DATA EXTRACT ->
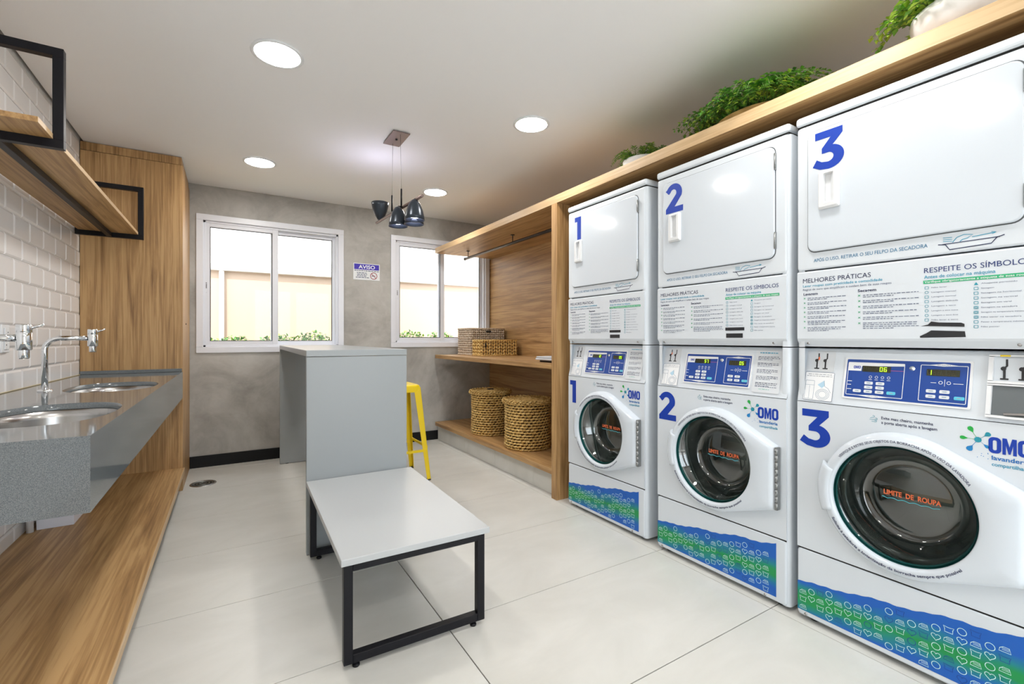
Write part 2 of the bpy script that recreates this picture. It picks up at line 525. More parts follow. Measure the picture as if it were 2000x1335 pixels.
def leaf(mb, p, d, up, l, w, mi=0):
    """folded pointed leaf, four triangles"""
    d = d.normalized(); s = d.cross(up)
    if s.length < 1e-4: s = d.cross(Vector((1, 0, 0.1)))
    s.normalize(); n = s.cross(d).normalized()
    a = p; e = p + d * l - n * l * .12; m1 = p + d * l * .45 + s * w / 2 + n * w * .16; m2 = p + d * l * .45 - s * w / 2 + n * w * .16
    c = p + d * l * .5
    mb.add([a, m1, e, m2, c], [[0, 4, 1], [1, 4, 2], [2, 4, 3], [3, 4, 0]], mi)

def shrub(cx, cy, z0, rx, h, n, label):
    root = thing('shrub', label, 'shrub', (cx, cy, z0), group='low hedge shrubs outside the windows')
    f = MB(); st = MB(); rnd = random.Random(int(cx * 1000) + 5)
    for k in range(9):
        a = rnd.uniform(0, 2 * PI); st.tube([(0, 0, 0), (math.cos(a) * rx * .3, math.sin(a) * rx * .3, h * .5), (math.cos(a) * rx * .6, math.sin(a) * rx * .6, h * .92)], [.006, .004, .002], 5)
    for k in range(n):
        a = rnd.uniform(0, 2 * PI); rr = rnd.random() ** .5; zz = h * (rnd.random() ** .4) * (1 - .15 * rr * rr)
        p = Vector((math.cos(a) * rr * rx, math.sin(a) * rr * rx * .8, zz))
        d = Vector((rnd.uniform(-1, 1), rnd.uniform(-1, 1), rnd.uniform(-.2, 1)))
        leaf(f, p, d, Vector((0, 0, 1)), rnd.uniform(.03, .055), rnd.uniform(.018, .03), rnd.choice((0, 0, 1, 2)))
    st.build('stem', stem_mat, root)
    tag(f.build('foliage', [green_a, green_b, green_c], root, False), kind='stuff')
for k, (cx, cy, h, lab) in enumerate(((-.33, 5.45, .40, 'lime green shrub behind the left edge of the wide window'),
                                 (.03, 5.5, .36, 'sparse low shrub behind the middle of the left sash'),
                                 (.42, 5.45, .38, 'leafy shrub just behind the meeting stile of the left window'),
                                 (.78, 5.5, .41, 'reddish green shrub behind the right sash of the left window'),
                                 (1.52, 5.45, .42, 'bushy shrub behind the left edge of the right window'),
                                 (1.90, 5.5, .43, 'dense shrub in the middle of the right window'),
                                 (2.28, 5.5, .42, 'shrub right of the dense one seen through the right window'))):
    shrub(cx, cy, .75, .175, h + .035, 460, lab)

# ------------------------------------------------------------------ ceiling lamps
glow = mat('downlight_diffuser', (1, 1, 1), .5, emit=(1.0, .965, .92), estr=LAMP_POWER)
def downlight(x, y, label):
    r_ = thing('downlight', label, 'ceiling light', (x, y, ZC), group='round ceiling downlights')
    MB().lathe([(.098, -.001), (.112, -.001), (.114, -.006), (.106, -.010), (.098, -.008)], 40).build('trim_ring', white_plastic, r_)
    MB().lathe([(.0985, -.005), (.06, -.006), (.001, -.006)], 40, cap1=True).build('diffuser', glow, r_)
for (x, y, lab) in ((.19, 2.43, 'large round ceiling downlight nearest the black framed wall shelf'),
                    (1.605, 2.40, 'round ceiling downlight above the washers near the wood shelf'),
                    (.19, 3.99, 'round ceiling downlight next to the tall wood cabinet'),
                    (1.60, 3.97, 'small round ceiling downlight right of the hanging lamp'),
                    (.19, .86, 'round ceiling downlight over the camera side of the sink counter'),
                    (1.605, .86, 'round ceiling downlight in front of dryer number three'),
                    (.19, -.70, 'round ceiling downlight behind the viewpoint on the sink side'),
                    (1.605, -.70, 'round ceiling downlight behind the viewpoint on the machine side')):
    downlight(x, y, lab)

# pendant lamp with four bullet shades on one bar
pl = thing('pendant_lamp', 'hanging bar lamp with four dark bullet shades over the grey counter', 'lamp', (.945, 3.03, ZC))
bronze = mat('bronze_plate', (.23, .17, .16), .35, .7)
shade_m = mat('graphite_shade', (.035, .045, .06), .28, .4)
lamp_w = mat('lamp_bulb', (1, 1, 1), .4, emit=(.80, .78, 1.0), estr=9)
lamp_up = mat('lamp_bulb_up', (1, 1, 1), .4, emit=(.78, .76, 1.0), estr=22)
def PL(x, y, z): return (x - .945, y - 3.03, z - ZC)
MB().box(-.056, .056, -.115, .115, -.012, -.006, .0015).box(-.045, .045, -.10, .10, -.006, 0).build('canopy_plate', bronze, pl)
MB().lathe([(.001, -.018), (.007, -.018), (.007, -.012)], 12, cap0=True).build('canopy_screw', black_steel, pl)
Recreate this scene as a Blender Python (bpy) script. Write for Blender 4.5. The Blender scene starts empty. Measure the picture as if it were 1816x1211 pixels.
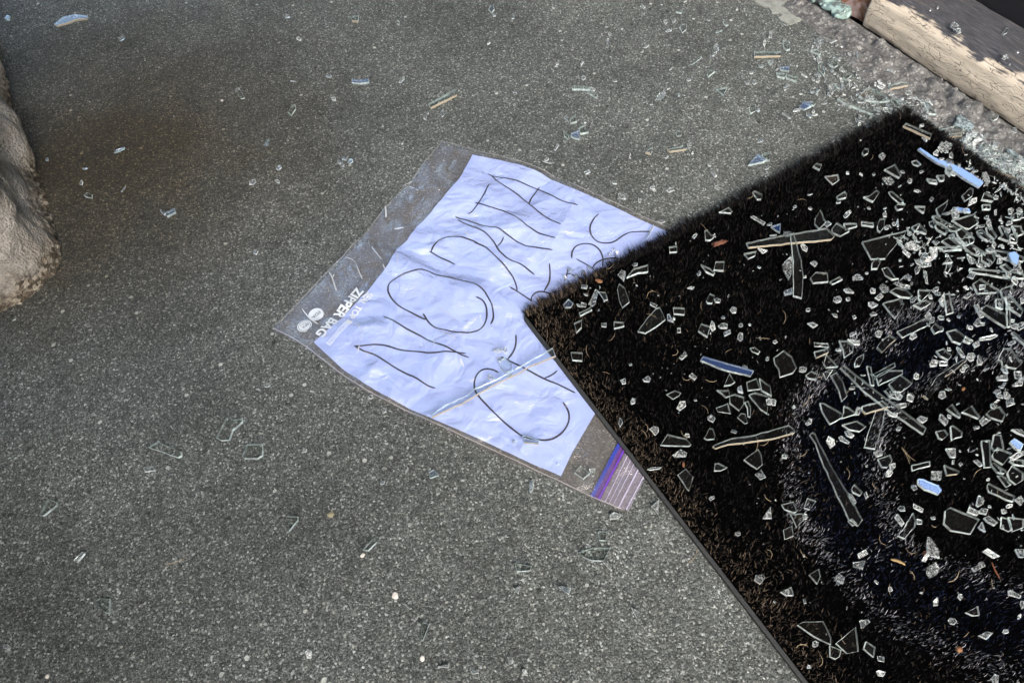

SHORT TASK -> Identify every line above with the string "script" in it. Copy those lines.

EXPECTED ANSWER ->
Write part 2 of the bpy script that recreates this picture. It picks up at line 525. More parts follow. Measure the picture as if it were 2000x1335 pixels.
Recreate this scene as a Blender Python (bpy) script. Write for Blender 4.5. The Blender scene starts empty. Measure the picture as if it were 1816x1211 pixels.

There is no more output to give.